>> begin Provided data

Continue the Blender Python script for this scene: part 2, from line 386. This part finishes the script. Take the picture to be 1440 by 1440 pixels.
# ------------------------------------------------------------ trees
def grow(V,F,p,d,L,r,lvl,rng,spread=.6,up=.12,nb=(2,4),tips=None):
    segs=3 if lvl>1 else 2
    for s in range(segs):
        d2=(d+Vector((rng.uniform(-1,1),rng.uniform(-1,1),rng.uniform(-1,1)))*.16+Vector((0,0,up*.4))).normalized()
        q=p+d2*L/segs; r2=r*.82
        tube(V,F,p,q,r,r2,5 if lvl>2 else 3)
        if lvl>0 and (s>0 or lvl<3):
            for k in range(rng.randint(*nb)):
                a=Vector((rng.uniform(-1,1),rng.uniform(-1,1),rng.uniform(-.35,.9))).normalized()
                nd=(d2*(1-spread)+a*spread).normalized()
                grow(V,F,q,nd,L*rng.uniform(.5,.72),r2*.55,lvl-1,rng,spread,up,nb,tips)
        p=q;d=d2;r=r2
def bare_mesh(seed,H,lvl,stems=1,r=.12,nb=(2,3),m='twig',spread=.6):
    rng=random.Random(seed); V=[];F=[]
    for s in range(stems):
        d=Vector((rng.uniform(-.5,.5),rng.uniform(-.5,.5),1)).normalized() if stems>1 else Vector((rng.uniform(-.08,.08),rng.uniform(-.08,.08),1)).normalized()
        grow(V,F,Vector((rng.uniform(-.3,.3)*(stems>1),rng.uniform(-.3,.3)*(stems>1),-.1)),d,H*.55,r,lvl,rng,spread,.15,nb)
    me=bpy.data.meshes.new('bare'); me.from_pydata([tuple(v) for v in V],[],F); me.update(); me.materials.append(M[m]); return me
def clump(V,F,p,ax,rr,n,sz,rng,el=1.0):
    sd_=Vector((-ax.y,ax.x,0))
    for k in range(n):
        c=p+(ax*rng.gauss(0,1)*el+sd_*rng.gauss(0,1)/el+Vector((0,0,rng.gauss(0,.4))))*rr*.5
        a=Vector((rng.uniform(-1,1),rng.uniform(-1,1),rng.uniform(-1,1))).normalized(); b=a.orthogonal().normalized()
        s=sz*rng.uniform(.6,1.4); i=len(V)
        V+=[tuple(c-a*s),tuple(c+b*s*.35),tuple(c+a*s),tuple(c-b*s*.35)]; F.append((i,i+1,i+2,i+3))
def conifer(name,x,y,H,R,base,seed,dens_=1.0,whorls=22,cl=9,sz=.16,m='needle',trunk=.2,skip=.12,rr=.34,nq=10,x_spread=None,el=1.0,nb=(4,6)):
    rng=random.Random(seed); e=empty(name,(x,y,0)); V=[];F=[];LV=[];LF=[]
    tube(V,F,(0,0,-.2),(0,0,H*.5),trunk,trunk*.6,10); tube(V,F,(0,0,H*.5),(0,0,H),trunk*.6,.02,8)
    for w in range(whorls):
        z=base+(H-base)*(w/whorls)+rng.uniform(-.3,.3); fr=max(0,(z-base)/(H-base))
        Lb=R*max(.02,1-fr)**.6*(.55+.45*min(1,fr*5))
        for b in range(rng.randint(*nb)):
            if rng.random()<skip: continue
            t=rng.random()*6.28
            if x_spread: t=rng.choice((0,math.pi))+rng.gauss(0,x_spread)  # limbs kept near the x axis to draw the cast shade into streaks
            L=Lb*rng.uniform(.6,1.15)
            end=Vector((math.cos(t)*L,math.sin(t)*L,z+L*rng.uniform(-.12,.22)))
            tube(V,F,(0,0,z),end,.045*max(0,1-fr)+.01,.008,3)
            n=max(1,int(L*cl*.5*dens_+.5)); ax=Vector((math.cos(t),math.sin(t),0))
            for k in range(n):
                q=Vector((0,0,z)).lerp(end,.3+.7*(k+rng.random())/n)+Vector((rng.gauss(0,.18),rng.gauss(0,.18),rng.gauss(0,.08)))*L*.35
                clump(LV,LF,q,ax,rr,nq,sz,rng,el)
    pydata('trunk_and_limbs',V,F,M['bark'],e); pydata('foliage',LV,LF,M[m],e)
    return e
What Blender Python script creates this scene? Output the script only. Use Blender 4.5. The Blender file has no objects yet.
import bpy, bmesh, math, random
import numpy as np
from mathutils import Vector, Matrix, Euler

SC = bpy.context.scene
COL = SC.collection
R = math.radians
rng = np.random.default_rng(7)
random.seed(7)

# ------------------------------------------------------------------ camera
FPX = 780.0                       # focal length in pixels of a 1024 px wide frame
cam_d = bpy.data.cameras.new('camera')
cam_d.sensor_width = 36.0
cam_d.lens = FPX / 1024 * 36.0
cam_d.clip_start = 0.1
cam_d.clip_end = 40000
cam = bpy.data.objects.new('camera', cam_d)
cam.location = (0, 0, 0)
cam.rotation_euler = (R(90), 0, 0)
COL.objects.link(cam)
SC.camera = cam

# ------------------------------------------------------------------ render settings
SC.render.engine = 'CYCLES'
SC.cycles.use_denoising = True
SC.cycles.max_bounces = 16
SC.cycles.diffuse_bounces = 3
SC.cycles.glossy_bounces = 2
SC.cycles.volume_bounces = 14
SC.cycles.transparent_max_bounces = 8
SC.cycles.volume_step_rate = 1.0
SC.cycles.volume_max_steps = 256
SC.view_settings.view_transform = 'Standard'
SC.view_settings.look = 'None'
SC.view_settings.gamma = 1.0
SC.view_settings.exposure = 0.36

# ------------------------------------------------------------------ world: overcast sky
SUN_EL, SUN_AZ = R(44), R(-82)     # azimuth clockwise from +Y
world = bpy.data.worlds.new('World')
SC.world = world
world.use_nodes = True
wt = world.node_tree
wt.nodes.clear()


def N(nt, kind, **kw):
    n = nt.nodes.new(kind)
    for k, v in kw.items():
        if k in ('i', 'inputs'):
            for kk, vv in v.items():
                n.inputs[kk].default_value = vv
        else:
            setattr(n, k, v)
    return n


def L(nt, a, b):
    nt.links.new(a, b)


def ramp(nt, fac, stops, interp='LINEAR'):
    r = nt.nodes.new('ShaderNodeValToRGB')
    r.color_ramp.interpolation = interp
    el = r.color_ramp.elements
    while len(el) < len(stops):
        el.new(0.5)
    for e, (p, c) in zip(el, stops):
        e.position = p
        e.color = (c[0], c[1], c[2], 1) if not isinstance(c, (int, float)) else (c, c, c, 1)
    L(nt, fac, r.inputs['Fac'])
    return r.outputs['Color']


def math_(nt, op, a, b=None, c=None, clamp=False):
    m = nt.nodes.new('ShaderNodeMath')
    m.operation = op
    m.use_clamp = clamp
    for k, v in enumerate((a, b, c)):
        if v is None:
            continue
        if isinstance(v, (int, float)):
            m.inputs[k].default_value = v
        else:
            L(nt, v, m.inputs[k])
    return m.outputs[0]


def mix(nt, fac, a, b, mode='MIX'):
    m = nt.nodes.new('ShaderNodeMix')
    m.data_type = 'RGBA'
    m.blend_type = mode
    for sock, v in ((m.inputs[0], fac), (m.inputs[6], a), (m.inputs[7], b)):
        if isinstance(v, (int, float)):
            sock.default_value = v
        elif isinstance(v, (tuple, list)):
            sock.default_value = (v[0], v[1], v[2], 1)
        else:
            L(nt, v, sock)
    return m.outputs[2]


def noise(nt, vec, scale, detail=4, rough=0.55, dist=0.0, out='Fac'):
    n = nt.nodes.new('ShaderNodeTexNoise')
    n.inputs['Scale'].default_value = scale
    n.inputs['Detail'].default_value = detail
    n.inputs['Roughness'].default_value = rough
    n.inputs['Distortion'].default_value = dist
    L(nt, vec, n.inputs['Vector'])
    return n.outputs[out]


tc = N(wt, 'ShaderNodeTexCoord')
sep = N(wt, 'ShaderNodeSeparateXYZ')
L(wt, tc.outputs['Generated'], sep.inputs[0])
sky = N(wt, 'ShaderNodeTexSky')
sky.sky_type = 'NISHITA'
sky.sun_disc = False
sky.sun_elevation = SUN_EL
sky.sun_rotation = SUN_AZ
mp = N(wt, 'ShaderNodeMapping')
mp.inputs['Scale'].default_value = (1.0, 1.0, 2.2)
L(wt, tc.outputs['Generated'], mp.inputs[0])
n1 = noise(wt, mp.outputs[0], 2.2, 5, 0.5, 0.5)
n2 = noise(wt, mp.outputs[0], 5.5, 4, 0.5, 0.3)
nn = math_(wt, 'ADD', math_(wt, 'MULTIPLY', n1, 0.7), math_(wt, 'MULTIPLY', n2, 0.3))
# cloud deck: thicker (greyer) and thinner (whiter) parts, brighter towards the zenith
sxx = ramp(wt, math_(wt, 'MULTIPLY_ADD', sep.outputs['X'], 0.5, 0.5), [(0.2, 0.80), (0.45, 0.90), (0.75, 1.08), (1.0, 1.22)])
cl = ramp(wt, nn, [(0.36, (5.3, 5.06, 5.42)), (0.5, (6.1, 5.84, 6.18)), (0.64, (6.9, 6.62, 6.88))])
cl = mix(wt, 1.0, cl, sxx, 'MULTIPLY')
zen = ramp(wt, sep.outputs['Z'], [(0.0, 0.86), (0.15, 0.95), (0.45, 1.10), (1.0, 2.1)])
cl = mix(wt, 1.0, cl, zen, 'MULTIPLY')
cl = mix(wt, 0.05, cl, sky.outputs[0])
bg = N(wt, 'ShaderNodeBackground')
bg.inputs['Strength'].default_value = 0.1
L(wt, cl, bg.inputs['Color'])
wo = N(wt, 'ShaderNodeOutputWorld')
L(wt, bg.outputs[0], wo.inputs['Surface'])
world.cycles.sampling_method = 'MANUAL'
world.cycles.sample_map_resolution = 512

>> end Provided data

Problem description:
Everything from the line with "What Blender Python" through the line with "SC.camera = cam" is to be output exactly; leave out all other lines.

Exercise output:
What Blender Python script creates this scene? Output the script only. Use Blender 4.5. The Blender file has no objects yet.
import bpy, bmesh, math, random
import numpy as np
from mathutils import Vector, Matrix, Euler

SC = bpy.context.scene
COL = SC.collection
R = math.radians
rng = np.random.default_rng(7)
random.seed(7)

# ------------------------------------------------------------------ camera
FPX = 780.0                       # focal length in pixels of a 1024 px wide frame
cam_d = bpy.data.cameras.new('camera')
cam_d.sensor_width = 36.0
cam_d.lens = FPX / 1024 * 36.0
cam_d.clip_start = 0.1
cam_d.clip_end = 40000
cam = bpy.data.objects.new('camera', cam_d)
cam.location = (0, 0, 0)
cam.rotation_euler = (R(90), 0, 0)
COL.objects.link(cam)
SC.camera = cam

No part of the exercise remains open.